ヒカルのモチベーションに於けるファンへの依存度はとても少ない。確かに、買う人が居るから商売が成り立っているのだが、別に売れなくなったら隠遁生活を送ればいいだけなので焦りはないだろう。どちらかといえば今のモチベーションは息子に母が頑張っている所を見せたいという面が大きい。
ヒカルがそういう発想になるのは、ヒカル自身、母が舞台に立つ背中を見て育ったからだ。それがこどもに大きな影響を与える事を身をもって知っている。であるなら、子を育てるなら自分もそういう背中を見せよう、となるのは須らく自然の成り行きなのだろう。
『Laughter In The Dark Tour 2018』のアイランドステージで遠慮なく背中を見せていたのも、何かそういう事だったのかもしれない。そんな物理的な話なの!?と言われそうだが、バックバンドも見えない一人きりの空間で歌を響かせるというのはかなりの自信と覚悟が無ければ出来ないだろう。ある意味、あの時ヒカルの後ろ姿を観ながら歌を聴いていた観客は、ステージ袖で藤圭子の舞台姿を眺めていたヒカルの幼少時の原風景を擬似追体験出来たようなものだったのかもしれない。とても貴重。

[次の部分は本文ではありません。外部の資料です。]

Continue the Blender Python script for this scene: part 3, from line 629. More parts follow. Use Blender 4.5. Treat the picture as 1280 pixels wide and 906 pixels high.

背中が綺麗といえば『In The Flesh 2010』の『You Make Me Want To Be A Man』のドラミングが忘れられないな─と私が言えるのはステージ向かって右側に陣取ってライブを観ていたからだが、いや、物理的な事も重要だわやっぱな。印象に残るのよ。
勿論、背中が最終的に語るのは「生き様」というヤツなのでそれにどう感化されるかなんだけど、ダヌパは今、母のどんな背中を原風景として焼き付けているのだろうか。スカートの中の方が……だとか言い出さない事を祈りたい。いや、羨ましいとか思ってないよ!?